A constituency chairman of the ruling NPP there, one Mr. Harry Zona, and his Vice, Gbeli George, are said to have forcibly replaced one Isaiah Osom, with one Daniel Akwetey Bor, as Chairman for an LBC there.

The replacement is in spite of the fact that Isaiah Osom has since been made headman by the Chief of Akateng, Nene Amonor Osom l, at the instance of the Konor and President of the Manya Krobo Traditional Council, Nene Sakitey ll (the Konor).

The Traditional Council, Chief of Akateng, and the fisherfolks of Akateng had come together to appoint Isaiah Osom as headman, following from which his details had been furnished to the District Coordinating Director, since the DCE had not yet been appointed.

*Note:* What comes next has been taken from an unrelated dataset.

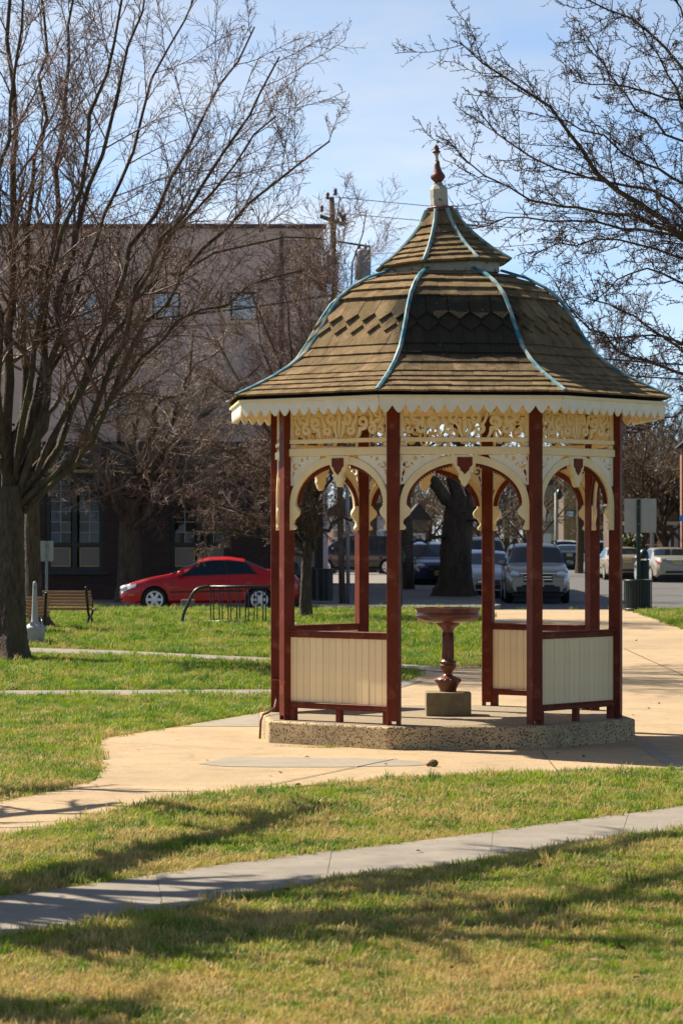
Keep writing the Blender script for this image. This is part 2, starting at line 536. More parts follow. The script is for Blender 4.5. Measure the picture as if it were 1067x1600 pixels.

However, immediately President Akufo-Addo was sworn into office, Harry Zona and Gbeli George are said to have approached the District Coordinating Council to collect forms that had been used to select the members of the LBC there, and proceeded to cancel out names, which were later replaced with loyalists of the NPP.

Angry sources have said when Mr. Harry Zona and Gbeli George were confronted and told that it was illegal for them to replace members of the LBC, including instating Daniel Akwetey Bor in place of Isaiah Osom as headman, they replied that only NPP members would be allowed to be on the committee.

According to the sources, the same people have since proceeded to re-demarcate Akateng into three zones– Akateng Main, Akateng East and Akateng West.

They have since appointed LBCs for all of these demarcated areas and are waiting for the Fisheries Ministry to come and officially inaugurate these LBCs.

Two petitions to the sector Minister, Elizabeth Afoley Quaye, have only been pussy-footed on by the minister who ended up replying the Chief of Akateng, Nene Amonor Osom l, via text message.

According angry sources close to the chief, the minister brushed aside all the concerns of the chief in the reply, only telling him to organize the community in readiness for the inauguration of the LBCs.